### Required task
Starting at the line containing "b = MB(); b.box(XL-2.2, XR+3.6, YB+3.1, YB+3.2, 0, 3.4);", copy each line exactly, ending with the line containing "# side room: far". Leave out everything else.

### Source material
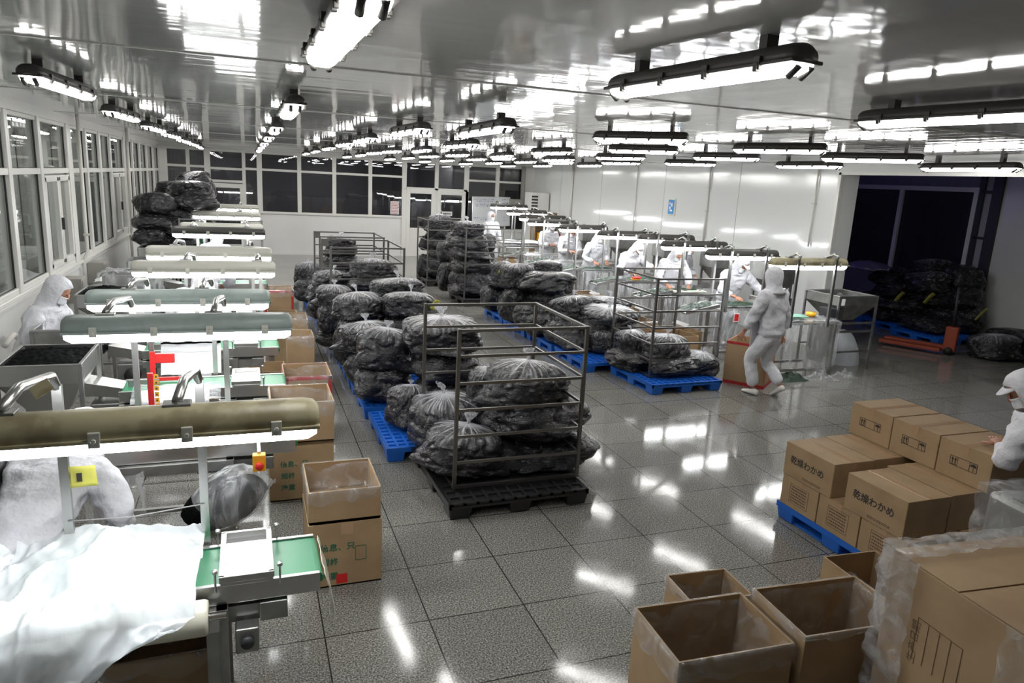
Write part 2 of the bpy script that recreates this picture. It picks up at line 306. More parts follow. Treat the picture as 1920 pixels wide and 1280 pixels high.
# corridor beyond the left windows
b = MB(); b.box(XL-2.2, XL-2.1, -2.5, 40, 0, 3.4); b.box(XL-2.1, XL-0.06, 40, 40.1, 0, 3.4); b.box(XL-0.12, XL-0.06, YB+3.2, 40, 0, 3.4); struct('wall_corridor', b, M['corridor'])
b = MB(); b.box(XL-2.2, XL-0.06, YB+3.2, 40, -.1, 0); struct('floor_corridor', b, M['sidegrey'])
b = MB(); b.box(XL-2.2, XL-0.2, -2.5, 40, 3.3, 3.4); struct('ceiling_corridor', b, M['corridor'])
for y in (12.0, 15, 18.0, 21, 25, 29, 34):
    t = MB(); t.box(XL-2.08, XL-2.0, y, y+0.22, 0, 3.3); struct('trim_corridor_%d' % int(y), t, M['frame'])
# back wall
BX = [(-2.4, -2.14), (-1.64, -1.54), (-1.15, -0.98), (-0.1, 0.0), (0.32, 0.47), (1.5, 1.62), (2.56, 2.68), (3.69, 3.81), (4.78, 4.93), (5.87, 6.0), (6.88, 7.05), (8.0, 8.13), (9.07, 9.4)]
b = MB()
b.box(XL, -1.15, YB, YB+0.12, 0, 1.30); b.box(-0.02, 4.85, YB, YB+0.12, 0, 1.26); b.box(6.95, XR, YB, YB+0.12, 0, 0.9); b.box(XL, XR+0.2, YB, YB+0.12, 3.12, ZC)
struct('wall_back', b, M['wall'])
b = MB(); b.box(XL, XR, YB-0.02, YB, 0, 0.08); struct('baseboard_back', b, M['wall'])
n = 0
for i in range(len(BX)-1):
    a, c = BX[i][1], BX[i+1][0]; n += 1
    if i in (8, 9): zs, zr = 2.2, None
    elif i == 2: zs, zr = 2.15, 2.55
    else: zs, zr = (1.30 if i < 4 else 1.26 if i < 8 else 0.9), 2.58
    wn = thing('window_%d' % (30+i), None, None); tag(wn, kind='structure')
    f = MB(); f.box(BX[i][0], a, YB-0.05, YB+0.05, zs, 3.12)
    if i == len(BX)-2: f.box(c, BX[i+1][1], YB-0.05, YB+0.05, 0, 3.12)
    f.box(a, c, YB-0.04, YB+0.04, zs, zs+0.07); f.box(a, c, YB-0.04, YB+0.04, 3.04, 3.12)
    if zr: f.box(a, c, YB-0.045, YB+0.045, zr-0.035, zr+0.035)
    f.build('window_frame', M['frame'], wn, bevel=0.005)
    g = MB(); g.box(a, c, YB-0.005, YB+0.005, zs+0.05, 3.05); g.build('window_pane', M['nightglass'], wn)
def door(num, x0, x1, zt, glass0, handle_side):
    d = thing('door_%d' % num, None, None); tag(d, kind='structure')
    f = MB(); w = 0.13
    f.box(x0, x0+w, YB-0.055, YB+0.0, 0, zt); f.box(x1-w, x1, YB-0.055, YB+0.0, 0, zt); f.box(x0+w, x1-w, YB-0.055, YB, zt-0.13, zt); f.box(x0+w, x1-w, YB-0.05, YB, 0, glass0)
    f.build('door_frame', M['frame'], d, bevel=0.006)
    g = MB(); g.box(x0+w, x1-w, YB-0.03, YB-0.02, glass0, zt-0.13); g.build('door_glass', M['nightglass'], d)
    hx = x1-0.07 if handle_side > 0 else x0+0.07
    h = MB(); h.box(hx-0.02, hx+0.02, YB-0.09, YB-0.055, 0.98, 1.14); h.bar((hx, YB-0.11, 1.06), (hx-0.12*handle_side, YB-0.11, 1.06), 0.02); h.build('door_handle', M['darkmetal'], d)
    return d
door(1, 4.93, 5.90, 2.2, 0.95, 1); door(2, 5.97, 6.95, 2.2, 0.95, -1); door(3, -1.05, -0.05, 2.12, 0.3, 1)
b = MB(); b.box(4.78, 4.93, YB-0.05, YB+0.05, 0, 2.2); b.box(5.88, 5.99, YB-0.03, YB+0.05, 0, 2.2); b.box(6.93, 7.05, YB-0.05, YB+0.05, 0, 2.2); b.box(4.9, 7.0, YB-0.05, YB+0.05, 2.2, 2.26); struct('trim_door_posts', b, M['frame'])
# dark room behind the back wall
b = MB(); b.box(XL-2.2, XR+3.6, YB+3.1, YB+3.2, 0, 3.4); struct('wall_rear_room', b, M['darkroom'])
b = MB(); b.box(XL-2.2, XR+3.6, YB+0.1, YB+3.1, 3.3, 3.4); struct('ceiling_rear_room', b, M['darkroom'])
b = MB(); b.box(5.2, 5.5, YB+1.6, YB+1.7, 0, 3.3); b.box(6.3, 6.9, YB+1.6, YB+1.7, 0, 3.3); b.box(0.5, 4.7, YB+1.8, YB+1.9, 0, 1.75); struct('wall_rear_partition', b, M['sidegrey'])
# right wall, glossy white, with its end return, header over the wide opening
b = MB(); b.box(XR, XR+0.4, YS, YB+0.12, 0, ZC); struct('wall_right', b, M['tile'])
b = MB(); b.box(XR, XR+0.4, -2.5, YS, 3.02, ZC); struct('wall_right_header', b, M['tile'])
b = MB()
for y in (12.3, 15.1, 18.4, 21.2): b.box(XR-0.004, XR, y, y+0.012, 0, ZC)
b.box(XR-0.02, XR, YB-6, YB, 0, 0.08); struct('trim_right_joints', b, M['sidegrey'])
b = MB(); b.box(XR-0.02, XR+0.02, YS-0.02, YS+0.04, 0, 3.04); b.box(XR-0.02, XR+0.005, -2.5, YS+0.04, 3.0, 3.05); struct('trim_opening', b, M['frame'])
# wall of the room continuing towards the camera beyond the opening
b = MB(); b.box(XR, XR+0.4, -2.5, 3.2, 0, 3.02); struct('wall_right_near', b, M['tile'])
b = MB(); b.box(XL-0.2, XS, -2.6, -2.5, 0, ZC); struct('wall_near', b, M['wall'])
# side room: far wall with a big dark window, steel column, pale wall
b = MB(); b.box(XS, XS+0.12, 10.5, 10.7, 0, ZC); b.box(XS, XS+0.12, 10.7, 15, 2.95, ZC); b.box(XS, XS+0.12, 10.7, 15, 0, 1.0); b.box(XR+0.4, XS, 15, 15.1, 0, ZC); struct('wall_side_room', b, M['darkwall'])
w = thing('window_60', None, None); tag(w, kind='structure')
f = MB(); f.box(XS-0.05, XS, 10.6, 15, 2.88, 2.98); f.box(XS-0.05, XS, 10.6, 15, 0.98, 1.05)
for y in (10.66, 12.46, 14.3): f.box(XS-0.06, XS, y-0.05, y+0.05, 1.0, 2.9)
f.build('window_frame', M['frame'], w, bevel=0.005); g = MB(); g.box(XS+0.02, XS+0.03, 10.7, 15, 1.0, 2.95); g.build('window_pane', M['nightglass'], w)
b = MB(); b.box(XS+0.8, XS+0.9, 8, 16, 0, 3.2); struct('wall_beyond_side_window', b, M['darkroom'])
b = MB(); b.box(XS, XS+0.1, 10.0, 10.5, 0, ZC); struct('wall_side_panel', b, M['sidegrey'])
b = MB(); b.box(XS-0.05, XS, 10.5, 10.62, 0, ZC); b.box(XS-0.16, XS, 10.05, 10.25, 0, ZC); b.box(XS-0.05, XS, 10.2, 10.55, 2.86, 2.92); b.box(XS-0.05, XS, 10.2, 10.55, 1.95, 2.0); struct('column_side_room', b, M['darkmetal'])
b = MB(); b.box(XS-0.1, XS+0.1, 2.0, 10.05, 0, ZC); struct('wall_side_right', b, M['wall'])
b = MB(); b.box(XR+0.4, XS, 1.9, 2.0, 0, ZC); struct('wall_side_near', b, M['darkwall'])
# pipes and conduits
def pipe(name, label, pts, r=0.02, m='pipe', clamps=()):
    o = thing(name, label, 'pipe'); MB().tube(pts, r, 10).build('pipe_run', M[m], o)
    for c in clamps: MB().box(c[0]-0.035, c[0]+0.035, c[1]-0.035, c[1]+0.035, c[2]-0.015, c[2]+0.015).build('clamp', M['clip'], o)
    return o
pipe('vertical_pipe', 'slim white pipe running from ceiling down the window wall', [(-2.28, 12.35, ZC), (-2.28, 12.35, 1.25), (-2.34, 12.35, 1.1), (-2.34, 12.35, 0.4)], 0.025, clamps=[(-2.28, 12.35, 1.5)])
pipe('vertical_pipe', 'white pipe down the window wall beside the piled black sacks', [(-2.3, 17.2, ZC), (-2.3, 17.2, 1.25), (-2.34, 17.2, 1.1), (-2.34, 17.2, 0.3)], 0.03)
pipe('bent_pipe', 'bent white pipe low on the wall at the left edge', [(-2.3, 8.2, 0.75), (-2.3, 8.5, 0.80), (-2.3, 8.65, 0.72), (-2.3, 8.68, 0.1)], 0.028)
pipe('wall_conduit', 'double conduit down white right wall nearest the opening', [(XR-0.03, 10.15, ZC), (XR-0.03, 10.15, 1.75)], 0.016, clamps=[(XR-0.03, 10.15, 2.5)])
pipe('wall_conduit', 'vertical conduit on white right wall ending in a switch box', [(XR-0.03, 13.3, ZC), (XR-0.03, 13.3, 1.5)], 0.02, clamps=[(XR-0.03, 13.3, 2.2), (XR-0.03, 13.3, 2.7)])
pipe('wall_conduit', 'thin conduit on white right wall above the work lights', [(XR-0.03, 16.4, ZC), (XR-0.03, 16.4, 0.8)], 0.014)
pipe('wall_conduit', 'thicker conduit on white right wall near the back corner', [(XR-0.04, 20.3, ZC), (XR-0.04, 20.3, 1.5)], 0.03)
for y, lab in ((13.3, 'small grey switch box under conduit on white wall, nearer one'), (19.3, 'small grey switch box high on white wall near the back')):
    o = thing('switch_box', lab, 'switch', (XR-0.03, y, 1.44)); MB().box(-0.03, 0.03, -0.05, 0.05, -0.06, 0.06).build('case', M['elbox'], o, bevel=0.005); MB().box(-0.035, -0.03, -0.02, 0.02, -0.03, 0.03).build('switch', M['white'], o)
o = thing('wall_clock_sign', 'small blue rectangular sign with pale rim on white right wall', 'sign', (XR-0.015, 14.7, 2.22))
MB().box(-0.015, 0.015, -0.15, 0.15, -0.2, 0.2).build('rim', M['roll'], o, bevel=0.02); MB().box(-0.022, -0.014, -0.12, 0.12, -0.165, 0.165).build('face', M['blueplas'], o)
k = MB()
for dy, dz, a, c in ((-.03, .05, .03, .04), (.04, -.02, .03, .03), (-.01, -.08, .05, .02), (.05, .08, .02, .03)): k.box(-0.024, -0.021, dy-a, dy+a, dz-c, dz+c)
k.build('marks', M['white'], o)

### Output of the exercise
b = MB(); b.box(XL-2.2, XR+3.6, YB+3.1, YB+3.2, 0, 3.4); struct('wall_rear_room', b, M['darkroom'])
b = MB(); b.box(XL-2.2, XR+3.6, YB+0.1, YB+3.1, 3.3, 3.4); struct('ceiling_rear_room', b, M['darkroom'])
b = MB(); b.box(5.2, 5.5, YB+1.6, YB+1.7, 0, 3.3); b.box(6.3, 6.9, YB+1.6, YB+1.7, 0, 3.3); b.box(0.5, 4.7, YB+1.8, YB+1.9, 0, 1.75); struct('wall_rear_partition', b, M['sidegrey'])
# right wall, glossy white, with its end return, header over the wide opening
b = MB(); b.box(XR, XR+0.4, YS, YB+0.12, 0, ZC); struct('wall_right', b, M['tile'])
b = MB(); b.box(XR, XR+0.4, -2.5, YS, 3.02, ZC); struct('wall_right_header', b, M['tile'])
b = MB()
for y in (12.3, 15.1, 18.4, 21.2): b.box(XR-0.004, XR, y, y+0.012, 0, ZC)
b.box(XR-0.02, XR, YB-6, YB, 0, 0.08); struct('trim_right_joints', b, M['sidegrey'])
b = MB(); b.box(XR-0.02, XR+0.02, YS-0.02, YS+0.04, 0, 3.04); b.box(XR-0.02, XR+0.005, -2.5, YS+0.04, 3.0, 3.05); struct('trim_opening', b, M['frame'])
# wall of the room continuing towards the camera beyond the opening
b = MB(); b.box(XR, XR+0.4, -2.5, 3.2, 0, 3.02); struct('wall_right_near', b, M['tile'])
b = MB(); b.box(XL-0.2, XS, -2.6, -2.5, 0, ZC); struct('wall_near', b, M['wall'])
# side room: far wall with a big dark window, steel column, pale wall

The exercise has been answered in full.